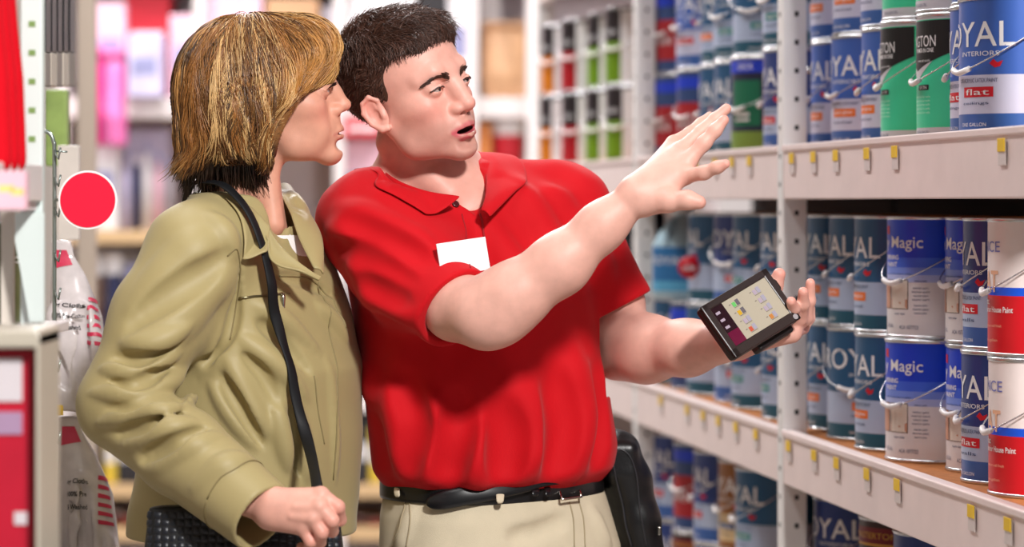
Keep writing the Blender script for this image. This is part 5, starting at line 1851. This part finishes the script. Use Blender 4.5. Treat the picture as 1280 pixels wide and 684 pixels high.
    s2v, s2f, s2c = strands(P2, np.full(n2, 0.0009), c2)
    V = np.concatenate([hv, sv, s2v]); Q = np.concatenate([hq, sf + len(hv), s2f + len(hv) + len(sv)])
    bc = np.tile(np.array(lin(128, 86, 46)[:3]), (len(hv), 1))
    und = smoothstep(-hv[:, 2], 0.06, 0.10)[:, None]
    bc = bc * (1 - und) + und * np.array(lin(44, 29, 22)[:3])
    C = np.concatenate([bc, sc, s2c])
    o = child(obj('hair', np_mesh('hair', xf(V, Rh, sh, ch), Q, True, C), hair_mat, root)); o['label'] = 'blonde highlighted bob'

    # white top under the jacket
    wt = mat('white_jersey', (238, 234, 232), 0.8, 0.2)
    k = Grid((-0.52, 3.95, 1.15), (-0.16, 4.35, 1.47), 0.004)
    row = lambda py, cx, Y, rx, ry, yaw: (float(W(cx, py, Y)[2]), float(W(cx, py, Y)[0]), Y, rx, ry, math.radians(yaw))
    k.loft([row(500, 312, 4.17, 0.12, 0.085, 64), row(380, 310, 4.17, 0.12, 0.088, 64), row(320, 316, 4.16, 0.110, 0.086, 64), row(286, 322, 4.15, 0.078, 0.066, 64)])
    V, Q = k.nets()
    o = child(obj('undershirt', np_mesh('undershirt', V, Q), wt, root))

    # jacket
    jm = mat('khaki_sateen', (164, 149, 103), 0.50, 0.36, bump=0.16, bscale=900, sheen=0.1)
    s = Grid((-0.66, 3.72, 0.94), (-0.17, 4.46, 1.56), 0.0032)
    JL = [row(668, 303, 4.18, 0.185, 0.152, 64), row(640, 304, 4.18, 0.185, 0.150, 64), row(540, 318, 4.18, 0.182, 0.140, 64), row(460, 320, 4.18, 0.180, 0.140, 64),
          row(390, 312, 4.18, 0.180, 0.126, 64), row(330, 305, 4.17, 0.172, 0.108, 64), row(295, 303, 4.16, 0.145, 0.092, 64), row(270, 305, 4.15, 0.105, 0.078, 64), row(250, 307, 4.15, 0.075, 0.068, 64)]
    s.loft(JL)
    sp = W(246, 312, 4.03)
    s.cone(W(300, 270, 4.14), sp, 0.050, 0.056, k=0.05)
    s.cone(W(310, 270, 4.18), W(345, 305, 4.34), 0.050, 0.056, k=0.05)
    el, cu = W(150, 508, 3.96), W(322, 643, 3.815)
    s.cone(sp, W(205, 390, 4.0), 0.066, 0.069, k=0.03)
    s.cone(W(205, 390, 4.0), el, 0.069, 0.057, k=0.012)
    s.chain([el, W(225, 565, 3.895), cu], [0.057, 0.059, 0.051], k=0.012)
    # far sleeve hangs down on the other side
    s.chain([W(345, 312, 4.34), W(350, 480, 4.37), W(345, 640, 4.36)], [0.062, 0.058, 0.05], k=0.03)
    U = [([(272, 292), (222, 330), (168, 385)], 0.038, 0.007), ([(286, 345), (228, 395), (158, 442)], 0.036, 0.007), ([(262, 268), (285, 290), (292, 320)], 0.018, 0.005),
         ([(125, 462), (170, 462), (225, 440)], 0.013, 0.009), ([(112, 492), (160, 492), (205, 480), (238, 458)], 0.014, 0.010),
         ([(118, 530), (165, 520), (215, 512), (250, 492)], 0.013, 0.009), ([(150, 560), (200, 540), (245, 528)], 0.014, 0.008),
         ([(190, 590), (235, 560), (275, 545)], 0.014, 0.006), ([(150, 430), (190, 430), (240, 405)], 0.012, 0.007),
         ([(240, 610), (280, 580), (310, 572)], 0.016, 0.005),
         ([(300, 420), (345, 455), (385, 500)], 0.013, 0.006), ([(318, 380), (355, 400), (400, 440)], 0.013, 0.005),
         ([(345, 500), (352, 545), (360, 590)], 0.013, 0.007), ([(372, 500), (380, 560), (384, 600)], 0.012, 0.005),
         ([(285, 450), (310, 500), (335, 545)], 0.013, 0.006), ([(408, 450), (418, 520), (420, 600)], 0.012, 0.004),
         ([(395, 380), (415, 400), (435, 430)], 0.012, 0.005), ([(262, 480), (290, 520), (320, 560)], 0.012, 0.005)]
    D = [([(130, 477), (172, 478), (225, 452)], 0.009, 0.008), ([(125, 512), (170, 505), (220, 496), (245, 475)], 0.009, 0.008),
         ([(140, 545), (185, 530), (235, 515)], 0.009, 0.007), ([(170, 578), (220, 552), (262, 535)], 0.010, 0.006),
         ([(140, 446), (180, 447), (232, 423)], 0.009, 0.006), ([(280, 318), (222, 364), (160, 415)], 0.022, 0.006), ([(301, 322), (297, 378), (284, 424), (258, 452), (230, 478)], 0.008, 0.007),
         ([(365, 500), (368, 550), (374, 600)], 0.009, 0.007), ([(300, 440), (330, 470), (350, 510)], 0.010, 0.006),
         ([(320, 400), (350, 425), (390, 470)], 0.010, 0.006), ([(275, 465), (300, 510), (330, 560)], 0.009, 0.006),
         ([(335, 345), (380, 352), (420, 372)], 0.010, 0.005)]
    for pix, r, am in U: fold(s, pix, r, am * 1.6, 'u', 0.007)
    for pix, r, am in D: fold(s, pix, r, am * 1.6, 's', 0.006)
    s.blur(1)
    wobble(s, 0.0016, 45, 8)
    d_ = cu - W(225, 565, 3.90); d_ /= np.linalg.norm(d_)
    x = np.cross(d_, [0, 0, 1.0]); x /= np.linalg.norm(x); y = np.cross(d_, x)
    Rm = np.stack([x, y, d_], 1).astype(F32)
    s.box(cu + d_ * 0.062, (0.066, 0.066, 0.052), R=Rm, op='s', k=0.003)
    s.cone(cu - d_ * 0.05, cu + d_ * 0.1, 0.044, 0.044, op='s', k=0.002)
    # neck opening and the V between the lapels
    s.cone(W(316, 225, 4.14), W(322, 262, 4.135), 0.064, 0.058, op='s', k=0.006)
    s.chain([W(350, 236, 4.09), W(360, 278, 4.078), W(378, 318, 4.075)], [0.028, 0.024, 0.008], op='s', k=0.006)
    V, Q = s.nets()
    jk = child(obj('jacket', np_mesh('jacket', V, Q), jm, root)); jk['label'] = 'khaki jacket with wide lapels and zip pocket'
    fixj = lambda o: setattr(o, 'matrix_parent_inverse', jk.matrix_world.inverted())
    bpy.context.view_layer.update()
    # collar and lapels
    A = [W(300, 226, 4.22), W(285, 232, 4.16), W(292, 246, 4.085), W(318, 262, 4.055), W(338, 284, 4.04)]
    B = [W(270, 238, 4.25), W(248, 252, 4.16), W(268, 290, 4.04), W(300, 324, 3.99), W(334, 314, 3.995)]
    Vc, Fc = strip_mesh(A, B, s, 0.005, 0.006)
    fixj(cloth_strip('collar', Vc, Fc, jm, jk, 0.004))
    A = [W(334, 280, 4.045), W(345, 300, 4.03), W(362, 318, 4.02), W(388, 338, 4.015), W(402, 346, 4.02)]
    B = [W(337, 300, 4.02), W(337, 322, 4.01), W(350, 333, 4.0), W(376, 338, 4.0), W(400, 349, 4.01)]
    Vc, Fc = strip_mesh(A, B, s, 0.005, 0.004)
    fixj(cloth_strip('lapel', Vc, Fc, jm, jk, 0.004))
    A = [W(345, 232, 4.22), W(352, 246, 4.16), W(362, 266, 4.12), W(374, 300, 4.09), W(392, 336, 4.05)]
    B = [W(362, 232, 4.27), W(380, 258, 4.20), W(396, 282, 4.15), W(404, 305, 4.11), W(404, 344, 4.06)]
    Vc, Fc = strip_mesh(A, B, s, 0.005, 0.004)
    fixj(cloth_strip('lapel', Vc, Fc, jm, jk, 0.004))
    sm = mat('khaki_stitch', (134, 120, 80), 0.7)
    for pix in ([(284, 320), (296, 312), (300, 345), (294, 390), (288, 425)], [(398, 352), (412, 400), (419, 450), (421, 520), (416, 600)],
                [(300, 372), (330, 370), (362, 367)], [(392, 470), (398, 520), (405, 555)],
                [(348, 345), (385, 348), (412, 372), (432, 410)]):
        ln = surf_line(s, pix, 0.0004, 30)
        fixj(MB().tube(ln, 0.0011, 6).build('seam', sm, jk, True))
    ln = surf_line(s, [(300, 372), (330, 370), (352, 367)], 0.0012, 20)
    fixj(MB().tube(ln, 0.0016, 6).build('pocket_zip', mat('zip_metal', (150, 140, 110), 0.3, 0.5, 1.0), jk, True))
    p = s.hit(351, 372); n_ = s.grad(p[None])[0]
    m = MB(); m.tube([p + n_ * 0.004 + (0, 0, 0.006), p + n_ * 0.005, p + n_ * 0.004 + (0.001, 0, -0.012), p + n_ * 0.004 + (0.0, 0, -0.020)], [0.0022, 0.0035, 0.0025, 0.0034], 8)
    fixj(m.build('zip_puller', mat('zip_puller_metal', (190, 184, 172), 0.25, 0.5, 1.0), jk, True))
    # cuff stitching ring
    x2, y2 = x, y
    ring = [cu - d_ * 0.046 + 0.0535 * (math.cos(t_) * x2 + math.sin(t_) * y2) for t_ in np.linspace(0, 2 * math.pi, 48)]
    ring = s.stick(np.array(ring), 0.0004)
    fixj(MB().tube(ring, 0.0011, 6).build('cuff_seam', sm, jk, True))

    # trousers and shoes
    tm = mat('dark_navy_cotton', (38, 40, 52), 0.8)
    g2 = Grid((-0.60, 3.98, 0.04), (-0.14, 4.40, 1.02), 0.007)
    g2.loft([(0.80, -0.38, 4.18, 0.155, 0.115, 1.1), (1.0, -0.39, 4.18, 0.150, 0.115, 1.1)])
    for sd in (-1, 1):
        hip = np.array([-0.38, 4.18, 0.84]) + lf * sd * 0.08
        g2.chain([hip, hip * (1, 1, 0) + (0, 0, 0.48), hip * (1, 1, 0) + (0, 0, 0.09)], [0.085, 0.066, 0.055], k=0.03)
    V, Q = g2.nets()
    child(obj('trousers', np_mesh('trousers', V, Q), tm, root))
    fw = np.array([math.sin(1.1), -math.cos(1.1), 0])
    for sd in (-1, 1):
        hip = np.array([-0.38, 4.18, 0.0]) + lf * sd * 0.08
        sg = Grid(hip - (0.2, 0.25, 0.0), hip + (0.25, 0.15, 0.13), 0.006)
        sg.cone(hip + (0, 0, 0.036), hip + fw * 0.15 + (0, 0, 0.03), 0.033, 0.030)
        sg.cone(hip + (0, 0, 0.045), hip + (0, 0, 0.09), 0.036, 0.034, k=0.03)
        sg.box(hip + fw * 0.07 + (0, 0, -0.096), (0.3, 0.3, 0.1), op='s')
        V, Q = sg.nets()
        child(obj('shoe', np_mesh('shoe', V, Q), shoe_mat, root))
    return root, s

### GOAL
Scan the material above for the string "None" and report each line where you find it.

### TASK RESULT
    und = smoothstep(-hv[:, 2], 0.06, 0.10)[:, None]
    p = s.hit(351, 372); n_ = s.grad(p[None])[0]